Pembentukan Badan Pengelola Mendesak, Sebelum Revitalisasi Banten Lama

Serang,fesbukbantennews.com (1/8/7/2017) – Pembentukan Badan Pengelola Banten Lama merupakan hal mendesak di tengah rencana Pemerintah Provinsi Banten melakukan revitalisasi. Hal itu mencuat dalam sosialisasi yang diselenggaran Badan Pengelola Cagar Budaya Banten bertajuk “Ke Banten Lama Siapa Takut!”.

sosialisasi yang diselenggaran Badan Pengelola Cagar Budaya Banten bertajuk “Ke Banten Lama Siapa Takut!”.

“Badan Pengelola harus ternetuk dulu. Ini yang paling penting.

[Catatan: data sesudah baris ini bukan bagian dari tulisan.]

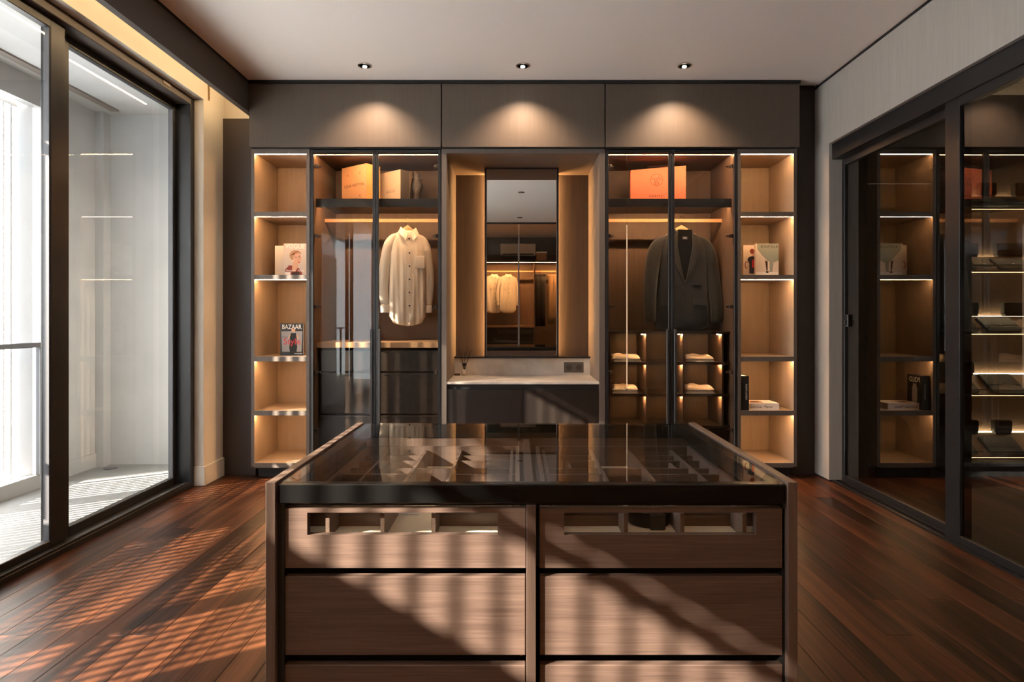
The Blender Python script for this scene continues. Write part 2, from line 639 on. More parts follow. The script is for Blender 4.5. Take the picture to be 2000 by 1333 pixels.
def sash(name, y0, y1, xp, z0, z1, stile_a, stile_b, label):
    t = structure(name, label)
    h = 0.02
    fm = MB()
    fm.box(xp - h, xp + h, y0, y0 + stile_a, z0, z1, 0.003)
    fm.box(xp - h, xp + h, y1 - stile_b, y1, z0, z1, 0.003)
    fm.box(xp - h, xp + h, y0 + stile_a, y1 - stile_b, z0, z0 + 0.05, 0.003)
    fm.box(xp - h, xp + h, y0 + stile_a, y1 - stile_b, z1 - 0.05, z1, 0.003)
    f = fm.build('sash_frame', 'black_metal', t)
    MB().box(xp - 0.004, xp + 0.004, y0 + stile_a - 0.01, y1 - stile_b + 0.01, z0 + 0.04, z1 - 0.04).build('pane', 'clear_glass', t)
    gm = MB()
    gm.box(xp - 0.014, xp + 0.014, y1 - stile_b - 0.006, y1 - stile_b, z0 + 0.05, z1 - 0.05)
    gm.build('gasket', 'grey_rail', f)
    return t


win = structure('window_1', 'black frame of the tall sliding window onto the terrace')
fm = MB()
fm.box(XW1, XW0, 4.40, 4.45, 0, 2.80, 0.003)
fm.box(XW1, XW0, -1.30, -1.25, 0, 2.80, 0.003)
fm.build('jamb', 'black_metal', win)
box('head', XW1, XW0, -1.25, 4.40, 2.745, 2.80, 'bronze_metal', win, 0.003)
MB().box(XW1, XW0, -1.25, 4.40, 0, 0.03, 0.002).box(-2.37, -2.34, -1.25, 4.40, 0.03, 0.045, 0.002).build('sill_track', 'black_metal', win)
box('vent_slot', -2.338, -2.330, 4.05, 4.13, 2.765, 2.785, 'taupe_metal', win)
sash('window_2', 3.19, 4.40, -2.455, 0.03, 2.745, 0.15, 0.04, 'wide sliding glass pane next to the cream pier')
sash('window_3', 1.85, 3.23, -2.395, 0.03, 2.745, 0.05, 0.10, 'sliding glass pane at the very edge of the photo')
sash('window_4', 0.42, 1.90, -2.455, 0.03, 2.745, 0.06, 0.06, 'sliding glass pane reflected in the wardrobe doors, nearer one')
sash('window_5', -1.25, 0.46, -2.395, 0.03, 2.745, 0.06, 0.06, 'sliding glass pane reflected in the wardrobe doors, farther one')
for i, (y, lab) in enumerate(((3.02, 'metal strap bracket on the lit cream wall above the window mullion'),
                              (4.52, 'metal strap bracket on the lit cream wall near the pier'))):
    b = thing('strap_bracket', lab, 'bracket', (WL + 0.002, y, 2.86), 'strap brackets in the light cove')
    MB().box(WL + 0.0005, WL + 0.005, y - 0.012, y + 0.012, 2.815, 2.99, 0.002).build('strap', 'brass', b)
    for z in (2.835, 2.865, 2.895):
        MB().cyl((WL + 0.004, y, z), (WL + 0.008, y, z), 0.004, n=10).build('screw', 'chrome', b)

# ---- terrace
XT = -3.456
tf = structure('terrace_floor', 'grey tiled terrace floor striped with slat shadows')
box('floor_slab', -3.9, XW1, -3.0, 5.20, -0.10, -0.005, 'terrace_tile', tf)
tc_ = structure('terrace_ceiling', 'white terrace soffit with a slim slot')
box('soffit', -3.7, -2.50, -3.0, 5.30, 2.907, 3.06, 'white_render', tc_)
box('slot_frame', -3.30, -3.24, -3.0, 5.0, 2.895, 2.908, 'taupe_metal', tc_)
tw = structure('terrace_wall', 'pale rendered end wall of the terrace with corner return')
box('end_wall', -3.7, -2.50, 5.12, 5.25, -0.05, 2.91, 'white_render', tw)
box('inner_return', -2.52, -2.45, 4.46, 5.25, -0.05, 2.91, 'white_render', tw)
box('side_return', -3.62, XT, 4.50, 5.12, -0.05, 2.91, 'white_render', tw)
box('corner_pipe_box', XT, XT + 0.07, 5.03, 5.12, -0.005, 2.907, 'white_render', tw)
box('skirting', XT, XT + 0.012, 4.50, 5.03, -0.005, 0.11, 'white_render', tw)
MB().cyl((XT + 0.16, 4.98, -0.004), (XT + 0.16, 4.98, 0.0), 0.05, n=20).build('floor_drain', 'grey_rail', tw)
box('outer_beam', -3.47, -3.40, -3.0, 4.50, 2.72, 2.91, 'white_render', tw)
box('curb', -3.60, -3.42, -3.0, 4.50, -0.05, 0.095, 'white_render', tw)

scr = thing('louvre_screen', 'white vertical louvre screen beyond the terrace railing', 'screen', (-3.52, 1.0, 0.095))
SLAT = {}


def slat(y, depth, thick=0.010, x=-3.52, rot=0.0, z0=0.095, z1=2.90):
    key = (depth, thick, z0, z1)
    if key not in SLAT:
        o = MB().box(-depth / 2, depth / 2, -thick / 2, thick / 2, z0 - 0.095, z1 - 0.095).build('slat', 'white_metal', scr)
        o.data.transform(Matrix.Translation(BASE[scr.name]))
        SLAT[key] = o.data
    else:
        o = bpy.data.objects.new('slat', SLAT[key])
        COL.objects.link(o); o.parent = scr
    o.location = (x + 3.52, y - 1.0, 0)
    o.rotation_euler = (0, 0, rot)


yy = 0.65
PITCH = 0.062
while yy < 4.30:
    d = 0.027 if yy < 3 else 0.046  # depths shaped to thin the sun stretch by stretch, mostly out of view
    if 3.40 < yy < 3.66:
        d = 0.055
    if 2.42 < yy < 3.25:
        d = 0.074
    z0 = 0.095 if yy > 2.45 else 0.80
    slat(yy, d, z0=z0)
    yy += PITCH
yy = -2.5
while yy < 0.62:
    slat(yy, 0.036, z0=2.37)
    yy += PITCH
slat(4.335, 0.16, 0.012, rot=0.7)
slat(4.44, 0.16, 0.012, rot=0.5)
box('post', -3.56, -3.48, 1.18, 1.28, 0.095, 2.90, 'white_metal', scr)
box('post', -3.56, -3.48, 3.655, 3.775, 0.095, 2.90, 'white_metal', scr)  # added out of view to keep the sun off the pier face
box('shade_panel', -3.56, -3.50, -2.6, 0.62, 0.095, 2.37, 'grey_board', scr)  # unseen panel added to shade the lower part of the island drawers
box('low_shade_panel', -3.56, -3.50, 0.62, 2.42, 0.095, 0.80, 'white_metal', scr)  # unseen panel added to block low sun from the floor by the sill
box('cross_bar', -3.545, -3.50, -2.6, 4.3, 2.69, 2.73, 'white_metal', scr)
rail = thing('handrail', 'slim grey metal handrail crossing in front of the louvres', 'railing', (-3.42, 2, 0.095))
box('rail_bar', -3.445, -3.395, -2.9, 4.46, 1.005, 1.04, 'grey_rail', rail, 0.004)
for y in (-2.6, -0.8, 1.0, 2.8, 4.40):
    box('post', -3.435, -3.405, y - 0.015, y + 0.015, 0.095, 1.005, 'grey_rail', rail)
nb = structure('neighbour_building', 'dark grey building far outside behind the louvres')
plain('facade_grey', (0.022, 0.023, 0.025), 0.8)
box('facade', -26.0, -20.0, 21.0, 42.0, -6.0, 9.1, 'facade_grey', nb)
for i in range(6):
    for j in range(4):
        y = 22.0 + i * 3.2
        z = -4.0 + j * 3.2
        box('window_pane', -20.0, -19.94, y, y + 1.6, z, z + 1.8, 'grey_rail', nb)

# ---- right-hand sliding doors
dtrack = structure('door_1', 'black head track and sill of the sliding glass doors')
box('head_box', 2.335, 2.50, 2.06, 4.60, 2.39, 2.507, 'black_metal', dtrack, 0.003)
MB().box(2.335, 2.36, 2.06, 4.60, 0, 0.012).box(2.39, 2.45, 2.06, 4.60, 0, 0.012).build('floor_track', 'black_metal', dtrack)


def glass_door(name, y0, y1, xp, label, sa, sb):
    t = structure(name, label)
    h = 0.018
    z0, z1 = 0.012, 2.40
    fm = MB()
    fm.box(xp - h, xp + h, y0, y0 + sa, z0, z1, 0.002)
    fm.box(xp - h, xp + h, y1 - sb, y1, z0, z1, 0.002)
    fm.box(xp - h, xp + h, y0 + sa, y1 - sb, z0, z0 + 0.045, 0.002)
    fm.box(xp - h, xp + h, y0 + sa, y1 - sb, z1 - 0.06, z1, 0.002)
    fm.build('door_frame', 'black_metal', t)
    MB().box(xp - 0.004, xp + 0.004, y0 + sa - 0.008, y1 - sb + 0.008, z0 + 0.03, z1 - 0.04).build('pane', 'smoke_glass', t)
    return t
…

Kedua harus dilakukan reasessment study, dari yang sudah ada. Reasessment yang dilakukan melibatkan Badan Pengelola dan stakeholder yang ada. Supaya apa yang akan dikonstruksikan di kawasan Banten Lama itu tidak salah arah lagi,” kata salah satu narasumber, Dewan Pertimbangan Pelestarian Warisan Budaya (DP2WB) DIY, Yuwono Sri Suwito, ditemui di salah satu hotel di Kota Serang, Senin (31/7/2017).

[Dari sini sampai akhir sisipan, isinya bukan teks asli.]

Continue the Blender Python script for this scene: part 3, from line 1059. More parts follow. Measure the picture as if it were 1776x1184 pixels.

Badan Pengelola sendiri, ia menambahkan bisa dibentuk oleh gubernur atau stingkat menteri melalui seleksi. Tim Seleksinya dari pihak yang memiliki kaitan dan kepentingan akan adanya lembaga ini seperti ahli sejarah, ahli arkeologi, arsitektur, teknik sipil, dan ahli maritim. “Jangan sampai hanya ahli ekonomi tok. Nanti jadi amusement center (pusat hiburan semata) nantinya. Nilai ekonomi jangan sampai menggusur nilai kultualnya,” kata dia.

Pembagian kawasan merupakan salah satu produk dari Badan Pengelola, mulai dari pusat sovenir, area inti ritual, pusat informasi dan sebagainya. “Badan pengelola mengkaji ulang dari DED yang sudah ada. Jadi aplikable,” jelasnya.

Lembaga independen ini, kata dia, bisa saja diisi oleh perwakilan pemerintah. “Bisa saja unsur pemerintah masuk sebagai pemegang saham, atau kuasa pemegang saham atau sebagai dewan komasaris,” paparnya.

Keberadaan Badan Pengelola sendiri harus terlibat aktif sejak memulai tahap awal revitalisasi. Jika lembaga ini tidak terbentuk sejak awal, seperti reasessment, hemat dia, tidak akan bermakna apa-apa. “Wong yang tau itu Badan Pengelola.

Revitalisai sendiri menurut dia harus berpegang pada zonasi, kode bangunan, dan tata guna tanah. Ia berpesan, jangan sampai nantinya terjadi pembangunan fisik di Banten Lama bertentangan dengan tiga hal tadi. “Jangan sampai bertentangan dengan zoning regulation, building code, dan land usenya,” kata  Yuwono.

Dia mencontohkan, area perdagangan tidak boleh merangsek memasuki are inti dari kegiatan sakral para pengunjung Banten Lama. Begitu juga dengan lokasi kendaraan dan sebagainya. “kadangkala kita kurang teguh dalam memegang aturan ini. Misalnya zona 1, tidak boleh ada bangunan apapun kecuali artefak itu sendiri. Tidak bisa ditawar-tawar lagi. Ini bukan hanya tugas Badan Pengelola,” kata dia.

Kasubdit Program Evaluasi dan Dokumentasi Direktorat Cagar Budaya dan Permuseuman Kementerian Pendidikan dan Kebudayaan RI, Judi Wahjudin menambahkan Badan Pengelola sendiri merupakan amanat UU 11 tahun 2010 tentang Cagar Budaya di Pasal 97. “Pengelolaan cagar budaya dilakukan oleh Badan Pengelola yang dibentuk oleh Pemda atau masyarakat hukum adat,” imbuhnya.

Badan Pengelola bisa diwakili oleh unsur Pemda, dunia usaha dan masyarakat seperti kasepuhan, akademiai dan lain-lain. “Jadi Badan Pengelola ini ada dasarnya,” kata dia. (Why/LLJ).